Найти тему
Николай Цискаридзе

Мне мама с детства объясняла, что я не должен позорить семью

Я стал преподавать, когда мне было 20 лет. А все потому что педагоги, которые меня учили в школе, заметили, что у меня очень хорошие способности для того, чтобы быстро запомнить, что такое методика. И меня заставили учиться.

В Московском училище вручали дипломы на сцене. У нас свой театр, и мы на сцене получали дипломы. Я получил красный диплом. В Советском Союзе дипломы давали не как сейчас, каждому второму, тогда было очень тяжело его получить, но мне мама с детства объясняла, что я не должен позорить семью.

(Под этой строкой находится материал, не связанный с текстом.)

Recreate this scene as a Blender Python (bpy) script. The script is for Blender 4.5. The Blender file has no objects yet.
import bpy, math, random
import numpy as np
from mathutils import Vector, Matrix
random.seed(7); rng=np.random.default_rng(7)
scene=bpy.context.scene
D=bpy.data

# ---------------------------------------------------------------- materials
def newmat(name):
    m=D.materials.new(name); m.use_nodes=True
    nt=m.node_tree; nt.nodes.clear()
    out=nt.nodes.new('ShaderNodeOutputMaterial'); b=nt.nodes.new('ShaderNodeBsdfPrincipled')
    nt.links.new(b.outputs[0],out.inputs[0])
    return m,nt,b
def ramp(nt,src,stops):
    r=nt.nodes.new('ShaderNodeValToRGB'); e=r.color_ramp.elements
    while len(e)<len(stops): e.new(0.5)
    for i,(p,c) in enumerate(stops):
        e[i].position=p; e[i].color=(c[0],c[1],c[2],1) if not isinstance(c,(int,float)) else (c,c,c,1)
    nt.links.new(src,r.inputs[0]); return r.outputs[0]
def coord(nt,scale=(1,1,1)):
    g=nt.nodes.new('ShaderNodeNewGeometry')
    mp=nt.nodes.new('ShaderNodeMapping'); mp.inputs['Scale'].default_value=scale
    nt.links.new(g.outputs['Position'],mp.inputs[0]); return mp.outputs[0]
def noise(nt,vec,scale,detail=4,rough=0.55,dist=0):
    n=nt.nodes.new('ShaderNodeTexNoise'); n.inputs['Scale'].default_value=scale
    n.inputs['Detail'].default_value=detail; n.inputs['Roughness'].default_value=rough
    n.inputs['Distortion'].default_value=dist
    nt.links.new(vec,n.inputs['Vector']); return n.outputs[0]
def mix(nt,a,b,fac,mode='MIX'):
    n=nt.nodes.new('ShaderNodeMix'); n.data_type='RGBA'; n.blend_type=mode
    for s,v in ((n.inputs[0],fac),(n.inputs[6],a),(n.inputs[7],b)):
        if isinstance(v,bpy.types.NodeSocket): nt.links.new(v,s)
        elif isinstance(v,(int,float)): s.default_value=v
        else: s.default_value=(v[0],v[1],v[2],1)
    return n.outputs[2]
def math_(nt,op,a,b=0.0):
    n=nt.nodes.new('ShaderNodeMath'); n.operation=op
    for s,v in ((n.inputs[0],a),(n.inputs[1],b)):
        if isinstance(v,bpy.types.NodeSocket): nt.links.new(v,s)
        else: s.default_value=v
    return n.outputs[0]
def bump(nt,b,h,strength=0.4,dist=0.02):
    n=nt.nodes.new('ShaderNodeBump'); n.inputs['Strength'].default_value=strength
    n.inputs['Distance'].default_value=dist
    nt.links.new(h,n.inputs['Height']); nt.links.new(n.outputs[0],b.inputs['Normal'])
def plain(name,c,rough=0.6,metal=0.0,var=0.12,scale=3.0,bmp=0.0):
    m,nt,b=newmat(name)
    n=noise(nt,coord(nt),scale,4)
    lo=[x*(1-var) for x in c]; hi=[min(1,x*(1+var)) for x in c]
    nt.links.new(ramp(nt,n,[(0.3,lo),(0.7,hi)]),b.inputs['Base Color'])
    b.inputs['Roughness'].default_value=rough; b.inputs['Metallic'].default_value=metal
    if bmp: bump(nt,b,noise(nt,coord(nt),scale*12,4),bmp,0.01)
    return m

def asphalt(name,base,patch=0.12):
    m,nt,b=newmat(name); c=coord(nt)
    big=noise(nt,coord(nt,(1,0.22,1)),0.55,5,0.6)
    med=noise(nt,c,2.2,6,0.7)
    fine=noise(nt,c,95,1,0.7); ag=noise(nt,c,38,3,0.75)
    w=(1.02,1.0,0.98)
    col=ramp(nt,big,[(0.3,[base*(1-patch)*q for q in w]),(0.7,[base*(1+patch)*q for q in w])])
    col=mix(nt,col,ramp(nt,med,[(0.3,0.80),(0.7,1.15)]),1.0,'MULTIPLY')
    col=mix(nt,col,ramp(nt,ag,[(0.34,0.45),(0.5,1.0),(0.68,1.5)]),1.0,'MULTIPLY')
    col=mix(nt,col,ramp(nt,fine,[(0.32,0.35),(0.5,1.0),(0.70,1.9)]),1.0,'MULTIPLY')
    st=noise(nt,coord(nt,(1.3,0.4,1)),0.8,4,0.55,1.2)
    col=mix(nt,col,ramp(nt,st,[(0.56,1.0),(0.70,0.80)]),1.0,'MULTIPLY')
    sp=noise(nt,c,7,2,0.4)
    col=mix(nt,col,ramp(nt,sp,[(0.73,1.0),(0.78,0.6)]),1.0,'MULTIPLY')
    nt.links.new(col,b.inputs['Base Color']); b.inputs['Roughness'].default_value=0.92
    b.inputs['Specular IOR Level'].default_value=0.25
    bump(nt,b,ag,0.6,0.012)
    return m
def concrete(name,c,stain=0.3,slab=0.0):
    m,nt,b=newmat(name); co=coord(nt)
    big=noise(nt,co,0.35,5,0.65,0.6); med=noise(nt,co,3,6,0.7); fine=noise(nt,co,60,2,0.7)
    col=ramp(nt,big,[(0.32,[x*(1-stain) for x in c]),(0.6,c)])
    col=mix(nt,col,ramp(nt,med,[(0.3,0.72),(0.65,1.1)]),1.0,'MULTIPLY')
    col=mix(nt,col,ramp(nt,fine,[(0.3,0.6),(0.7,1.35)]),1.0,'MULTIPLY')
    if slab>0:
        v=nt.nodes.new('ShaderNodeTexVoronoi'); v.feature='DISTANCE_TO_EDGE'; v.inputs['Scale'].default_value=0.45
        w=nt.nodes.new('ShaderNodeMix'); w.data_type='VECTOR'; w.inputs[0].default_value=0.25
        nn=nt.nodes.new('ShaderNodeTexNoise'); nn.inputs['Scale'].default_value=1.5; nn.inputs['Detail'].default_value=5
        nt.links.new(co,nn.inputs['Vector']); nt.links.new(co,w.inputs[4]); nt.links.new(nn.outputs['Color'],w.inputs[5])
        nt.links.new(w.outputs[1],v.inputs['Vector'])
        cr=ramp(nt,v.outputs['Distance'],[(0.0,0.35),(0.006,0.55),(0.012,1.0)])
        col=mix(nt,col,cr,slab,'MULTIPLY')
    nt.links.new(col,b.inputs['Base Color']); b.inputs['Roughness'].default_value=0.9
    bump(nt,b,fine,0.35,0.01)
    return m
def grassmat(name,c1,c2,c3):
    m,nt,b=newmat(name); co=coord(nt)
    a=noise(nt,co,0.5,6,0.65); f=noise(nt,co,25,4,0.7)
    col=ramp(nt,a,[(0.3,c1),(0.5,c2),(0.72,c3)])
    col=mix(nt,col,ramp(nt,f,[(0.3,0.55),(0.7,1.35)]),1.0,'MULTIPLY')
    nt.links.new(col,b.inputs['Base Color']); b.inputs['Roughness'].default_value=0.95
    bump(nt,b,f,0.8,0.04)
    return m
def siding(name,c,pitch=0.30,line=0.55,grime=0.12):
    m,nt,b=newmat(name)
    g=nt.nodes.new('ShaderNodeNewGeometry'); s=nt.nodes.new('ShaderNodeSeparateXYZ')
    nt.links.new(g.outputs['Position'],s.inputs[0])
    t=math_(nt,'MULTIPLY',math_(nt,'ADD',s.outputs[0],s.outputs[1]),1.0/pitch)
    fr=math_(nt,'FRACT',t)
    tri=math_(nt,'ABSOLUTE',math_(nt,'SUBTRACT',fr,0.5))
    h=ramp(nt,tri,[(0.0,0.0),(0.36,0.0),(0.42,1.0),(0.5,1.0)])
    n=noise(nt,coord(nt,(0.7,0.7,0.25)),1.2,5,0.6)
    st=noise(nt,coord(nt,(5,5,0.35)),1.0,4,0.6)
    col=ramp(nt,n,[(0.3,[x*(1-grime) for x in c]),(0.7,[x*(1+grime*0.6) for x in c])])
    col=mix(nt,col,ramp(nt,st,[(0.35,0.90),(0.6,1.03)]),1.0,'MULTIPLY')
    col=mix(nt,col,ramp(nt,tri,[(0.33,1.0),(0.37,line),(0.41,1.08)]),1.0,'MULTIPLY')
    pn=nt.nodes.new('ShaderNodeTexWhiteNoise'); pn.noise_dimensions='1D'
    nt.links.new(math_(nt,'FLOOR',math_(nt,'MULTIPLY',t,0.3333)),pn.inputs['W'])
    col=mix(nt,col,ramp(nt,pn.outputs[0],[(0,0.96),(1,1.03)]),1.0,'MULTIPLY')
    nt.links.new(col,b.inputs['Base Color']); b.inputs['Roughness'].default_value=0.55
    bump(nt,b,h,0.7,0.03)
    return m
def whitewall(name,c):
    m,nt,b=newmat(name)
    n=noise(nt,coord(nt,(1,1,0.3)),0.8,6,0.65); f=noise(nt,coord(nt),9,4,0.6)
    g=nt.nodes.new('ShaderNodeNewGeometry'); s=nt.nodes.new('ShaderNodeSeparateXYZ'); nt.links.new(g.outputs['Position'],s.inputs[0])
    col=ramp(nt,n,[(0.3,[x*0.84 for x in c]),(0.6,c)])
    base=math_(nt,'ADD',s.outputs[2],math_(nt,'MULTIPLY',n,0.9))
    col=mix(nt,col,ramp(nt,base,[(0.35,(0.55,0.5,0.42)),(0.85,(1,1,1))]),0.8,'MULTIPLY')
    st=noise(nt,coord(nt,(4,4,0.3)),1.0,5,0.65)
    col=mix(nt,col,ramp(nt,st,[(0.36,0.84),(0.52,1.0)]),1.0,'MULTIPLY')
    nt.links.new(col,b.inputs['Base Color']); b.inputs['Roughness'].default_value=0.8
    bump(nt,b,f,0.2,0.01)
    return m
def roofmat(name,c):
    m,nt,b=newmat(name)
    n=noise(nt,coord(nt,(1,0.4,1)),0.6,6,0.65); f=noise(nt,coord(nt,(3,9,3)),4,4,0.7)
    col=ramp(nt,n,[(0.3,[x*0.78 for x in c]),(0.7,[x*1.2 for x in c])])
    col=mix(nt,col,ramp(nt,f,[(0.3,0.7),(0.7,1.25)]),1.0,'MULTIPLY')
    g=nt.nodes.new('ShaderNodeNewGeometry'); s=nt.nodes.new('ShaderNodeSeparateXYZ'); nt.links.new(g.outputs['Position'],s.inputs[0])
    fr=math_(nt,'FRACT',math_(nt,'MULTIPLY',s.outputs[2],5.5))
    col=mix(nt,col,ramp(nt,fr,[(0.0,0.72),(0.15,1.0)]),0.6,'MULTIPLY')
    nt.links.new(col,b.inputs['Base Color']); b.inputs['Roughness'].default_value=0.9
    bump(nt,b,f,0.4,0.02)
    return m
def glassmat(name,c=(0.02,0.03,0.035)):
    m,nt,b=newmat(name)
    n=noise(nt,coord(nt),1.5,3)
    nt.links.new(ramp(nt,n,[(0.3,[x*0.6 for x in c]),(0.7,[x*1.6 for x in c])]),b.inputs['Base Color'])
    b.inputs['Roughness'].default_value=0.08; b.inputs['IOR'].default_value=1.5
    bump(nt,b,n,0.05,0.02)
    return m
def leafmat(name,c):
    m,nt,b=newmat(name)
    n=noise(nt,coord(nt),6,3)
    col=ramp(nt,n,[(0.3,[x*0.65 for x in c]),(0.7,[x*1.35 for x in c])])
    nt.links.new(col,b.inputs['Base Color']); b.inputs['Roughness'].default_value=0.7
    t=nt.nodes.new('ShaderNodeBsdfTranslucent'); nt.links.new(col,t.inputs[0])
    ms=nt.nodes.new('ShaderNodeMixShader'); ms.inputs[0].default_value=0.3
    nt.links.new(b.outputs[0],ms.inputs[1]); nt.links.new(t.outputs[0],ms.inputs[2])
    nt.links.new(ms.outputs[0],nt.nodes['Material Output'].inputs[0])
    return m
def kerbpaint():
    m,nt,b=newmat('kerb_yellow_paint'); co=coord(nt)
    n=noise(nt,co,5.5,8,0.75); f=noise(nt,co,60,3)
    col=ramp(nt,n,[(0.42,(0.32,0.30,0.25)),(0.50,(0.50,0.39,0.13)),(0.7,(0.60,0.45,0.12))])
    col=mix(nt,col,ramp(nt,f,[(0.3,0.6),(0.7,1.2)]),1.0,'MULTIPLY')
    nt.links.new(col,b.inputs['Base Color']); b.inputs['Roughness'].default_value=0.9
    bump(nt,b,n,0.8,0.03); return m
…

В общем, когда я зашел в кулису, после вручения диплома, там уже стояла мама. Я отдал ей этот диплом, сказал: «Хотела? Вот!». Я думал, что теперь закончилась моя экзекуция, но она тут же отнесла этот диплом в институт, потому что считала, что человек должен иметь профессию. Она вообще не считала, что балет – это профессия. Ну, хотя бы педагог, ну хоть какая-то профессия у меня будет.

А по правилам тех лет красный диплом давал возможность без экзаменов поступить в высшее учебное заведение. И меня зачислили!

Она меня заставляла ходить на лекции. Естественно, я не всегда ходил, но мне все это действительно легко давалось, кроме философии, которую я не переносил. И из-за тройки на первом курсе у меня красного диплома в институте не было, потому что я сказал, что эту ересь я пересдавать не буду. Представляете, все пятерки и иметь и одну тройку на первом курсе по философии.

Когда мамы не стало, мне надо было еще учиться два года, но я решил, что брошу институт. Тут за меня взялись мои педагоги и мамины подруги, которые все время говорили: «Мама мечтала о дипломе».

Ну, хорошо. Я получил еще и этот диплом, и меня сразу заставили преподавать. Меня привлекали к педагогической деятельности и в Московском училище, и в театре. И вот с 2005, по-моему, года я уже был официально и артистом Большого театра, и педагогом-репетитором.

Что мне это дало? Когда ты выходишь на сцену, а вокруг тебя стоят твои ученики и смотрят тебе в ноги, конечно, если ты на репетиции от них требовал какие-то вещи, то тебе самому допустить ошибку уже нельзя.

Когда я пришел в Большой театр танцевать, или когда я был еще учащимся, в оркестровой яме сидели и играли профессора Московской консерватории. Вот каждый пульт – это был выдающийся музыкант, который преподавал в Московской консерватории. Это были народные и заслуженные артисты. Потому, когда приходили молодые исполнители, они слушали своих профессоров. Это очень важный момент.

Для того чтобы вам было понятно, выпускной спектакль мне, например, дирижировал Альгис Марцелович Жюрайтис. Уровень этого театра был другой. Я в 18 лет уже танцевал под палочку Рождественского, Эрмлера, Светланова. То же самое и педагоги такие же были – великие люди. Потому надо было очень хорошо работать. А когда еще вокруг стоят твои ученики...

В первые годы, когда я стал уже в театре работать, у нас концертмейстерами работали все пианисты, которые были заслуженными и народными артистами. И мне было очень стыдно что-что сделать не сразу, и сказать: «А можно еще раз?», потому что я каждый раз боялся их попросить что-то сыграть заново.

Одна пианистка очень смешно сказала: «Я этот пассаж выучила. Может быть, молодой человек постарается и как-то сделает?». Потому что, если честно, «Лебединое озеро» Чайковского играть очень сложно, особенно четвертый акт, потому что это симфоническая музыка, она не написана для фортепиано. Она даже в переложении не очень легкая. И вот она как-то так возмутилась, что восьмой раз надо играть бурю – она устала. А тут еще сзади стоят твои ученики и смотрят тебе в ноги. Я стал танцевать аккуратнее. Это дало мне очень большое умение.

Потом, знаете, что преподавание дает? Ты по-другому начинаешь относиться к каким-то вещам, ведь у нас в основном, кому я преподаю, это те, у кого начинаются вот эти страдания «она мне СМСку не прислала», «он на меня не так посмотрел» ну и так далее: прыщи, пот, ну и прочее. Понимаете, это тоже надо учитывать.

Когда я стал работать с девочками, одно дело, ты их носишь, а когда ты еще и преподаешь – это другой организм и если ты это не учитываешь, то ты совсем глупец, потому что попадешь в нехорошую историю, потому что у девочки портится настроение, а надо все учитывать, надо быть дипломатичным.

Я стал более гибким, потому что язык у меня очень злой, «удар» – смертельный, и я могу одним словом просто... ну вот все надежды перерезать сразу. Вот я стал очень следить за «базаром».